Sunday, July 12, 2009

Second thoughts

I am having RSVP remorse about my twentieth high school reunion. Should I go or just stay home and be safe?

How could I be unsafe going to see people I knew when I was seventeen? All my old insecurities could come flashing back. All my new insecurities can come flashing forward. That's how.

Now I am not going into this totally alone. BJM and her hubby are going to be there with me. I have to tell y'all that she is my oldest friend, err friend that I have had the longest. But I am still nervous and worried what if no one else likes me or talks to me? What if everyone talks about me because I used to be thin and I am definitely very unthin now? What if people laugh at me?

I posted about this on Facebook and had some awesome replies from schoolmates and other pals. Everyone has been super nice and positive and suggested that I go because we all have some insecurities. I guess my biggest insecurity is different because my body change is so obvious. I'm not one of those people who say they are bigger and they are 5 pounds bigger. I am one of those big girls that everyone hopes doesn't sit next to them on the plane. (It's okay if you snicker; I can't hear you.)

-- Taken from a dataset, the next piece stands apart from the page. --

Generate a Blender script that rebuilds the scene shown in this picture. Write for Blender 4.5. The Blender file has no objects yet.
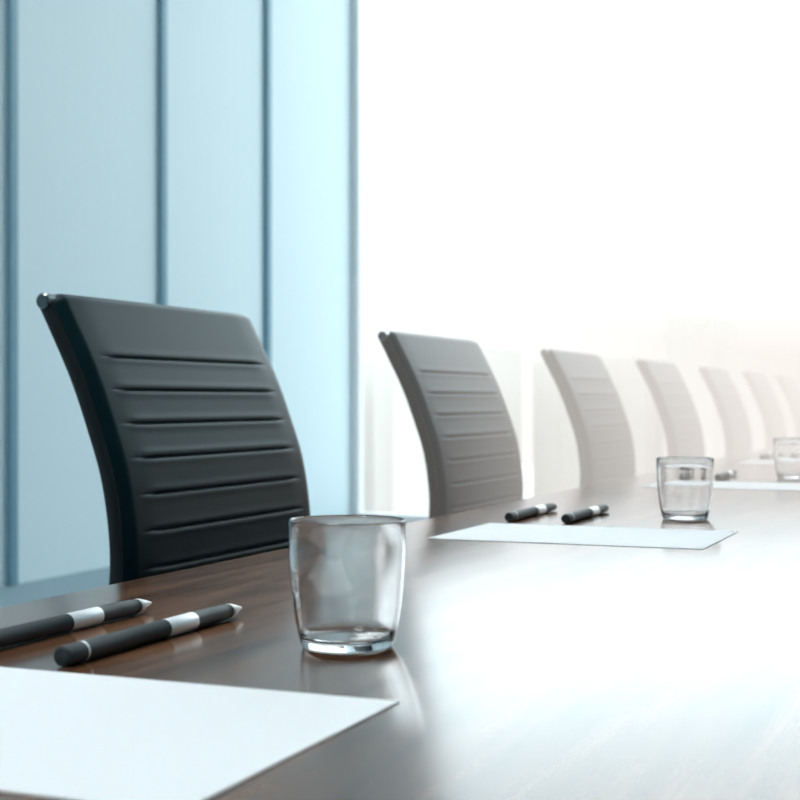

I still plan on going (most likely) but all those insecurities are there. Sigh, I guess I need to pull up my big "big girl" pants and tell myself positive things. In the meantime, I am going to go do some walking, something I have been ignoring. Keep pestering me to get in my movement. Just because I have MS and am really fat doesn't exclude me from moving my body around. It's all the MORE reason to get moving again.

4 comments:

Mike said...

Tough choice. I can't tell you if you should go or not. Really wish I knew the right answer.

There are always lots of reasons both for and against going but the bottom line is you have to do what is right for you (like you didn't know that already, right? I do have a flair for the obvious!). You have to answer those questions that are lurking in the dark corners. We all have them and to one degree or another we all tend to ignore them. Occasionally we have a chance to face them dead on and how we choose to handle those moments is part of what defines us.

Go ahead, grab the flashlight and go take a look at that room. You might be surprised at some of the things you find. No matter what, you will be stronger after the batteries run out and you will know what you are going to do.

Mike

PS: You are a teacher. That means you have a strength that a lot of people don't have. Use it woman!!

Anonymous said...

I think that everyone will have stuff. High school is tough an almost everyone, even those you think made it through ok have their own issues. People can't go through 20 years of life and not change one way or the other...so you have an issue with your weight. The Weebs we went to school with, the same amazingly intelligent, bright, funny, and kind girl is the one everyone remembers, and wants to be with. If folks have issues with the weight it is THEIR issue, not yours. If that is what they will focus on, it is their loss, they miss the rest. I am with Mike, you have so much strength, and I know if you want to do this, you can and you will.

Weeble Girl said...

Mike,
Thanks for your comments. I checked out your blog and I'll be back. You have a way with words and I see you're fighting the battle of the bulge as well.

Together we can do this. I'll bring the flashlight!
Weebs

Denver Refashionista said...

If you want to, go. I don't feel warm and fuzzy about my high school classmates so I wouldn't but if you have friends there and friends to go with you should go. I bet that most folks will be super-nice to you and that many are insecure as well.